Preach it! As American Evangelicalism and conservatism
continue their dance down the path of misogyny and patriarchy, they will
continue to lose the younger generations, who have experienced women as peers.
As colleagues and bosses, friends and companions.
I’ll end, as Traister does, with a bit about how society and
government need to change. Much ink has been spilled by conservatives about how
single women “expect the state to do for them what should be done by a
husband.” I admit I bought into that in my youth. But it didn’t stand up well
to real life. As the example of Japan shows in its extreme form, society has
for centuries been set up to subsidize traditional male dominance. I could
write an entire post on the ways in which female-dominated professions are paid
less and have worse benefits than male-dominated ones. Or how subsidies and tax
breaks shift money to wealthy (white) men. The system is set up to maintain
male independence with the expectation that women will meekly get in line and
work their asses off to maintain that, at the expense of their own
independence. A truly just society would ensure that women receive the same
financial compensation - and control over that compensation - as men do. And
culture would then have to adapt to men taking an equal share on those unpaid
duties of care. Guess what? We men can adapt - and we will have to, or we will
increasingly be viewed by women as a bad investment.

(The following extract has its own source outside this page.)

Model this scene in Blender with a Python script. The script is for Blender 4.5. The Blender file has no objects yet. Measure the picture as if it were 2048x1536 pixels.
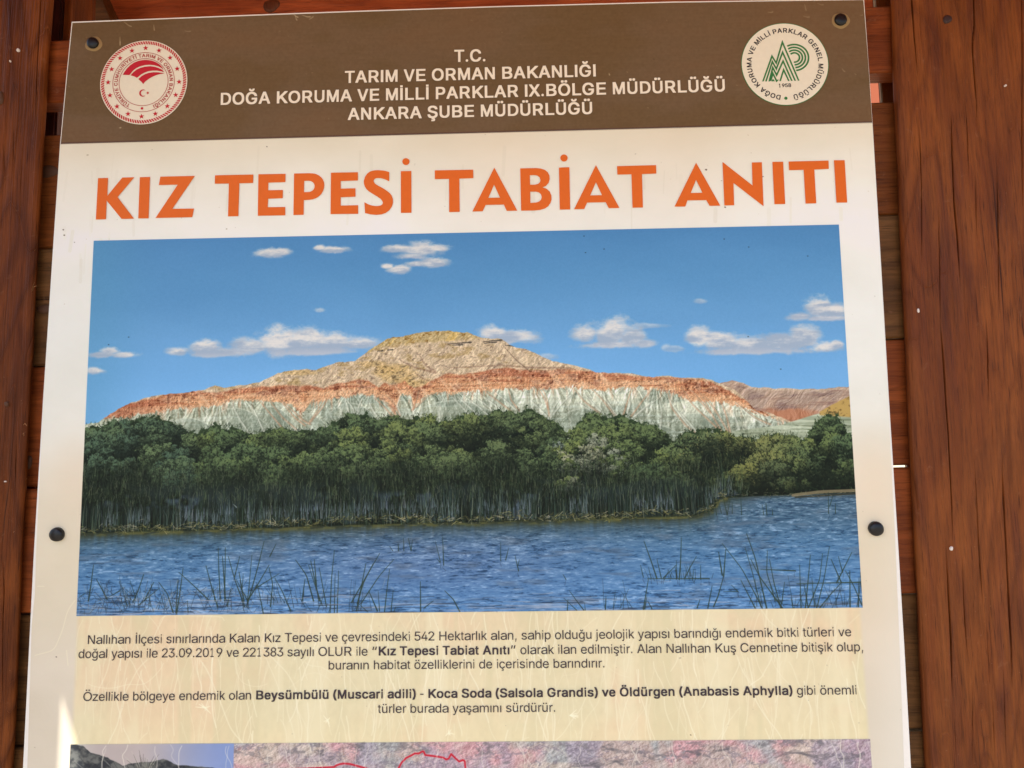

This book has so much in it, I just covered a few
highlights. The bottom line: when feminism freed women from their status as
chattel, and brought them closer to economic, social, and political equality,
it brought significant social changes. Among them was that, given actual
choices, women increasingly have rejected the rather one-sided “traditional”
marital and gender role expectations. Humans have, as they always have, adapted
to changes. Many women chose to be and continue to choose to be single - which
I believe is far superior to being in a bad marriage. But men too have adapted
- I have. And ultimately, there is no point in trying to preserve an unjust
social relationship wherein one party owns and dominates the other. Marriage
can be a good thing. But so can singlehood. And women are entitled to be
considered fully human,
with the same right of self-determination as men. Period.
***
I couldn’t figure out where in the flow to put it, but I
should mention that astronomer and all-around badass
Maria Mitchell is quoted in connection with the tension
between independence and partnering. Her poem, “How Charming Is Divine
Philosophy,” is quoted in part. I can’t find the whole thing online,
alas.
***
I have probably mentioned this elsewhere, but it meshes with
this post: my wife believed she would never marry. She had seen patriarchy up
close, and had absolutely zero interest in having that kind of a marriage. She
would have been one of the Single Ladies of this book. As it happened, she met
and fell in love with me - at a young age, no less - and we ended up together.
But she would have ended it if I had shown the least inclination to dictate her
future to her. I am honored that she chose to share her life with me, make
children with me, and conspire against the world together.